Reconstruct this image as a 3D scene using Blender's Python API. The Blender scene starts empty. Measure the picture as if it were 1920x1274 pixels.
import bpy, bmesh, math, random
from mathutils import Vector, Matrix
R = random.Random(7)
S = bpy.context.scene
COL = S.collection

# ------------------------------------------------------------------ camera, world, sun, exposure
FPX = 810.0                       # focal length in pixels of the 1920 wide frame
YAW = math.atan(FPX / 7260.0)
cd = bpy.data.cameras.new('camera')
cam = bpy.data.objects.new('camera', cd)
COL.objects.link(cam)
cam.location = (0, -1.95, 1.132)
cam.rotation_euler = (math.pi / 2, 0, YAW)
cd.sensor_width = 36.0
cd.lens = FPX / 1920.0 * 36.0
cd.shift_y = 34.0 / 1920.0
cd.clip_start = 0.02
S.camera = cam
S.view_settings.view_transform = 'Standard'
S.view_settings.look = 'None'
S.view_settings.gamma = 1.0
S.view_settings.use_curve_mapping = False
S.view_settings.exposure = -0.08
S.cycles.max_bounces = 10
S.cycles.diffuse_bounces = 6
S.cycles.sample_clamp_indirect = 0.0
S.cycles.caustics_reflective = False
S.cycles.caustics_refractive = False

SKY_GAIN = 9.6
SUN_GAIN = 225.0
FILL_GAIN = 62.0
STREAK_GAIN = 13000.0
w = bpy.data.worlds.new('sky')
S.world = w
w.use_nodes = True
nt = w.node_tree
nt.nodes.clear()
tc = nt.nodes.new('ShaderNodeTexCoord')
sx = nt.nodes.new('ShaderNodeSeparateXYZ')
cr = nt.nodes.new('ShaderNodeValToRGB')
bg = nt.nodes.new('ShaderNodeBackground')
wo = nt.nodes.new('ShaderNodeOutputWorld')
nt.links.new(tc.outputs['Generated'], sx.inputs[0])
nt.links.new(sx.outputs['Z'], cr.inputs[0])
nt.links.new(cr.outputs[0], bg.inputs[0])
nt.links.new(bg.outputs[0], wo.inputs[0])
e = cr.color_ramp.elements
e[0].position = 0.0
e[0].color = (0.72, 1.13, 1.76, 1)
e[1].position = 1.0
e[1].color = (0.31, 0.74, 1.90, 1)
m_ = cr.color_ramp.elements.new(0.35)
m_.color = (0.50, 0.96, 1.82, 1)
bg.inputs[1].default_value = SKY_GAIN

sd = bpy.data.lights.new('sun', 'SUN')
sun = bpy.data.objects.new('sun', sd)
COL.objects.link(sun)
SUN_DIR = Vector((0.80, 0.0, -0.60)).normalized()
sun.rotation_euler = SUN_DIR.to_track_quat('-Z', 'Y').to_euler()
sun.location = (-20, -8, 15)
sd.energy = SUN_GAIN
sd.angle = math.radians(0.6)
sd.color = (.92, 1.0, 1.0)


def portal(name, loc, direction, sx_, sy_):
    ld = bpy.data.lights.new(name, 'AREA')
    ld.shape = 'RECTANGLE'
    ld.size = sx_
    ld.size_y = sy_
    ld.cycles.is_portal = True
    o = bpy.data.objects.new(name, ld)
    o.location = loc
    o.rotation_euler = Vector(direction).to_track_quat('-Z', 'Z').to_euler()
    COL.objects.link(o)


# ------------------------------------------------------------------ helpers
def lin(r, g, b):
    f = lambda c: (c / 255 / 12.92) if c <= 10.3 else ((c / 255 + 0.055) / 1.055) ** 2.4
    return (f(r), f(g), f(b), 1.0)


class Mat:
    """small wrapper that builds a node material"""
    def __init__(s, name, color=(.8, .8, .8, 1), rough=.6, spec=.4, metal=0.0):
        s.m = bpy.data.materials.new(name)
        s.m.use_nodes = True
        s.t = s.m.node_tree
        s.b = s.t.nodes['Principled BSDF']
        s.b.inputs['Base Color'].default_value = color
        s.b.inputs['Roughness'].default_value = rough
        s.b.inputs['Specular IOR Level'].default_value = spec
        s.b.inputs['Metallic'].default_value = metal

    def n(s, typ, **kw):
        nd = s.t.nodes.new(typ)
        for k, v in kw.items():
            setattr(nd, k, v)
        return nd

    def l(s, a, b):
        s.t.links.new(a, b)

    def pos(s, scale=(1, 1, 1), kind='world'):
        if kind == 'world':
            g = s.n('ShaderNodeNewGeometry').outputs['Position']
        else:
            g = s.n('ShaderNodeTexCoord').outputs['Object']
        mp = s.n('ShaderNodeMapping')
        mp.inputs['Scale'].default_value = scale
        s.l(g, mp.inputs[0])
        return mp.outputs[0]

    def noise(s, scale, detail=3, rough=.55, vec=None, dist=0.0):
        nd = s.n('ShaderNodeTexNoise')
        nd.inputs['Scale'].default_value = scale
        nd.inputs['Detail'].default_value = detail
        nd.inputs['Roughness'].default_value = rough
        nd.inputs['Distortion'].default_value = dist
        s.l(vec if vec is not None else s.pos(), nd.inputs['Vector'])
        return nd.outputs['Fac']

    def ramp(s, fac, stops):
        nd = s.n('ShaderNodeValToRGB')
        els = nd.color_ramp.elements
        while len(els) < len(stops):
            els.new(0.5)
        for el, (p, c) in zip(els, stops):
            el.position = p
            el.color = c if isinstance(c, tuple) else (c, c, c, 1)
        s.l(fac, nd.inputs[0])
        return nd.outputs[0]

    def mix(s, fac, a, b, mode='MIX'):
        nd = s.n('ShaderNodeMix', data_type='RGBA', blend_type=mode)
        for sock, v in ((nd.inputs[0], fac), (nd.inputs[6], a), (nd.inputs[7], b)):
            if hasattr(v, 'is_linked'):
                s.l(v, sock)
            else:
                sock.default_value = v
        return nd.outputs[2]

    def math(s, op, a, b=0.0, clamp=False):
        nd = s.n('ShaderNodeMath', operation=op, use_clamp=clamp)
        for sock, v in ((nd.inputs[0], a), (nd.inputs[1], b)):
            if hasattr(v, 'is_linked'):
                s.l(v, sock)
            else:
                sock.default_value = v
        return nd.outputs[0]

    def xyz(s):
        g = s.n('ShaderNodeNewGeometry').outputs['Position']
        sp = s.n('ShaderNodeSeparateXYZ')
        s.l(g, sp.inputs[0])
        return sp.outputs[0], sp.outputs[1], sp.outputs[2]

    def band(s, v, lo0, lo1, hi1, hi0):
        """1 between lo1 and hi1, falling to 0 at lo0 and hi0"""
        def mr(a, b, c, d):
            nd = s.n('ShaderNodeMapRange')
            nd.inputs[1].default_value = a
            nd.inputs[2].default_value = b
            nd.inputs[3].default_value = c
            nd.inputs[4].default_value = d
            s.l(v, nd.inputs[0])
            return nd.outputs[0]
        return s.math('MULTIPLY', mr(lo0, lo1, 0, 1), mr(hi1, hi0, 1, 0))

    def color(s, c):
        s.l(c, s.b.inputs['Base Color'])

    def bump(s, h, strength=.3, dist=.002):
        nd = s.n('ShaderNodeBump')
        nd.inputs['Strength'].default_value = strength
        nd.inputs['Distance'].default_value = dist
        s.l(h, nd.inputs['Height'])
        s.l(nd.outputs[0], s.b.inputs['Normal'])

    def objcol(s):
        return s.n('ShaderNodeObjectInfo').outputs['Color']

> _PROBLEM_
Using the data above, return each line exactly as written.

> _EXERCISE RESPONSE_
Reconstruct this image as a 3D scene using Blender's Python API. The Blender scene starts empty. Measure the picture as if it were 1920x1274 pixels.
import bpy, bmesh, math, random
from mathutils import Vector, Matrix
R = random.Random(7)
S = bpy.context.scene
COL = S.collection

# ------------------------------------------------------------------ camera, world, sun, exposure
FPX = 810.0                       # focal length in pixels of the 1920 wide frame
YAW = math.atan(FPX / 7260.0)
cd = bpy.data.cameras.new('camera')
cam = bpy.data.objects.new('camera', cd)
COL.objects.link(cam)
cam.location = (0, -1.95, 1.132)
cam.rotation_euler = (math.pi / 2, 0, YAW)
cd.sensor_width = 36.0
cd.lens = FPX / 1920.0 * 36.0
cd.shift_y = 34.0 / 1920.0
cd.clip_start = 0.02
S.camera = cam
S.view_settings.view_transform = 'Standard'
S.view_settings.look = 'None'
S.view_settings.gamma = 1.0
S.view_settings.use_curve_mapping = False
S.view_settings.exposure = -0.08
S.cycles.max_bounces = 10
S.cycles.diffuse_bounces = 6
S.cycles.sample_clamp_indirect = 0.0
S.cycles.caustics_reflective = False
S.cycles.caustics_refractive = False

SKY_GAIN = 9.6
SUN_GAIN = 225.0
FILL_GAIN = 62.0
STREAK_GAIN = 13000.0
w = bpy.data.worlds.new('sky')
S.world = w
w.use_nodes = True
nt = w.node_tree
nt.nodes.clear()
tc = nt.nodes.new('ShaderNodeTexCoord')
sx = nt.nodes.new('ShaderNodeSeparateXYZ')
cr = nt.nodes.new('ShaderNodeValToRGB')
bg = nt.nodes.new('ShaderNodeBackground')
wo = nt.nodes.new('ShaderNodeOutputWorld')
nt.links.new(tc.outputs['Generated'], sx.inputs[0])
nt.links.new(sx.outputs['Z'], cr.inputs[0])
nt.links.new(cr.outputs[0], bg.inputs[0])
nt.links.new(bg.outputs[0], wo.inputs[0])
e = cr.color_ramp.elements
e[0].position = 0.0
e[0].color = (0.72, 1.13, 1.76, 1)
e[1].position = 1.0
e[1].color = (0.31, 0.74, 1.90, 1)
m_ = cr.color_ramp.elements.new(0.35)
m_.color = (0.50, 0.96, 1.82, 1)
bg.inputs[1].default_value = SKY_GAIN

sd = bpy.data.lights.new('sun', 'SUN')
sun = bpy.data.objects.new('sun', sd)
COL.objects.link(sun)
SUN_DIR = Vector((0.80, 0.0, -0.60)).normalized()
sun.rotation_euler = SUN_DIR.to_track_quat('-Z', 'Y').to_euler()
sun.location = (-20, -8, 15)
sd.energy = SUN_GAIN
sd.angle = math.radians(0.6)
sd.color = (.92, 1.0, 1.0)


def portal(name, loc, direction, sx_, sy_):
    ld = bpy.data.lights.new(name, 'AREA')
    ld.shape = 'RECTANGLE'
    ld.size = sx_
    ld.size_y = sy_
    ld.cycles.is_portal = True
    o = bpy.data.objects.new(name, ld)
    o.location = loc
    o.rotation_euler = Vector(direction).to_track_quat('-Z', 'Z').to_euler()
    COL.objects.link(o)


# ------------------------------------------------------------------ helpers
def lin(r, g, b):
    f = lambda c: (c / 255 / 12.92) if c <= 10.3 else ((c / 255 + 0.055) / 1.055) ** 2.4
    return (f(r), f(g), f(b), 1.0)


class Mat:
    """small wrapper that builds a node material"""
    def __init__(s, name, color=(.8, .8, .8, 1), rough=.6, spec=.4, metal=0.0):
        s.m = bpy.data.materials.new(name)
        s.m.use_nodes = True
        s.t = s.m.node_tree
        s.b = s.t.nodes['Principled BSDF']
        s.b.inputs['Base Color'].default_value = color
        s.b.inputs['Roughness'].default_value = rough
        s.b.inputs['Specular IOR Level'].default_value = spec
        s.b.inputs['Metallic'].default_value = metal

    def n(s, typ, **kw):
        nd = s.t.nodes.new(typ)
        for k, v in kw.items():
            setattr(nd, k, v)
        return nd

    def l(s, a, b):
        s.t.links.new(a, b)

    def pos(s, scale=(1, 1, 1), kind='world'):
        if kind == 'world':
            g = s.n('ShaderNodeNewGeometry').outputs['Position']
        else:
            g = s.n('ShaderNodeTexCoord').outputs['Object']
        mp = s.n('ShaderNodeMapping')
        mp.inputs['Scale'].default_value = scale
        s.l(g, mp.inputs[0])
        return mp.outputs[0]

    def noise(s, scale, detail=3, rough=.55, vec=None, dist=0.0):
        nd = s.n('ShaderNodeTexNoise')
        nd.inputs['Scale'].default_value = scale
        nd.inputs['Detail'].default_value = detail
        nd.inputs['Roughness'].default_value = rough
        nd.inputs['Distortion'].default_value = dist
        s.l(vec if vec is not None else s.pos(), nd.inputs['Vector'])
        return nd.outputs['Fac']

    def ramp(s, fac, stops):
        nd = s.n('ShaderNodeValToRGB')
        els = nd.color_ramp.elements
        while len(els) < len(stops):
            els.new(0.5)
        for el, (p, c) in zip(els, stops):
            el.position = p
            el.color = c if isinstance(c, tuple) else (c, c, c, 1)
        s.l(fac, nd.inputs[0])
        return nd.outputs[0]

    def mix(s, fac, a, b, mode='MIX'):
        nd = s.n('ShaderNodeMix', data_type='RGBA', blend_type=mode)
        for sock, v in ((nd.inputs[0], fac), (nd.inputs[6], a), (nd.inputs[7], b)):
            if hasattr(v, 'is_linked'):
                s.l(v, sock)
            else:
                sock.default_value = v
        return nd.outputs[2]

    def math(s, op, a, b=0.0, clamp=False):
        nd = s.n('ShaderNodeMath', operation=op, use_clamp=clamp)
        for sock, v in ((nd.inputs[0], a), (nd.inputs[1], b)):
            if hasattr(v, 'is_linked'):
                s.l(v, sock)
            else:
                sock.default_value = v
        return nd.outputs[0]

    def xyz(s):
        g = s.n('ShaderNodeNewGeometry').outputs['Position']
        sp = s.n('ShaderNodeSeparateXYZ')
        s.l(g, sp.inputs[0])
        return sp.outputs[0], sp.outputs[1], sp.outputs[2]

    def band(s, v, lo0, lo1, hi1, hi0):
        """1 between lo1 and hi1, falling to 0 at lo0 and hi0"""
        def mr(a, b, c, d):
            nd = s.n('ShaderNodeMapRange')
            nd.inputs[1].default_value = a
            nd.inputs[2].default_value = b
            nd.inputs[3].default_value = c
            nd.inputs[4].default_value = d
            s.l(v, nd.inputs[0])
            return nd.outputs[0]
        return s.math('MULTIPLY', mr(lo0, lo1, 0, 1), mr(hi1, hi0, 1, 0))

    def color(s, c):
        s.l(c, s.b.inputs['Base Color'])

    def bump(s, h, strength=.3, dist=.002):
        nd = s.n('ShaderNodeBump')
        nd.inputs['Strength'].default_value = strength
        nd.inputs['Distance'].default_value = dist
        s.l(h, nd.inputs['Height'])
        s.l(nd.outputs[0], s.b.inputs['Normal'])

    def objcol(s):
        return s.n('ShaderNodeObjectInfo').outputs['Color']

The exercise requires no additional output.